Dimwit’s Delight

Dimwit’s Delight (2005)

For saxophone quartet, 7′
Commissioned by The Walden School for the PRISM Saxophone Quartet
Excerpt 1:


Excerpt 2:


The Premiere Saxophone Quartet
Dale Wolford, soprano saxophone
Kevin Stewart, alto saxophone
David Henderson, tenor saxophone
Aaron Lington, baritone saxophone

About the Music
Dimwit’s Delight is an impish piece of the sort of dopey humor one associates with dimwits, dunderpates, and dingbats alike. In its use of typical saxophone “extended techniques” and stereotypical frenetic gestures, it is extravagantly clichéd. Each change of character displays another side of the dear dimwit’s nature. Even he has his witty moments, as well as his grooving, sneaky, ugly, and brazen ones.

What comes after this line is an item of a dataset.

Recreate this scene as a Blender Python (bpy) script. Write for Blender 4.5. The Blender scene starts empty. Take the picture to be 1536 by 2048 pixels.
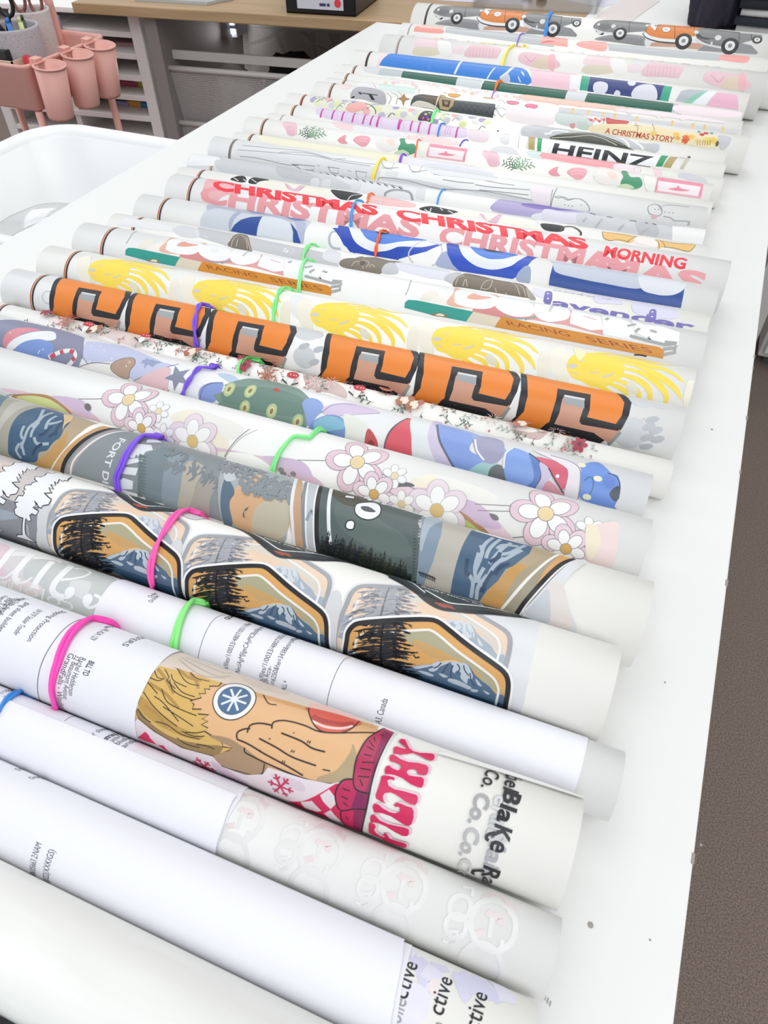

Formally, the piece is in three main sections. In the first, a stuttering set of rhythms gradually gives way to a driving groove, supported by a structure of isolated interval groupings. Throughout the section, more and more textural, rhythmic, and harmonic gestures accumulate, creating two successive climaxes—one little and one big. The second section displays a deliberate ugliness, an inharmonicity achieved through growls, glissandi, altissimo pitches, and quarter tone tunings. After this section sputters out, the third rebuilds a structure reminiscent of that of the opening, piling on new sets of interval groupings and new rhythmic and textural gestures until the piece collapses under its own weight.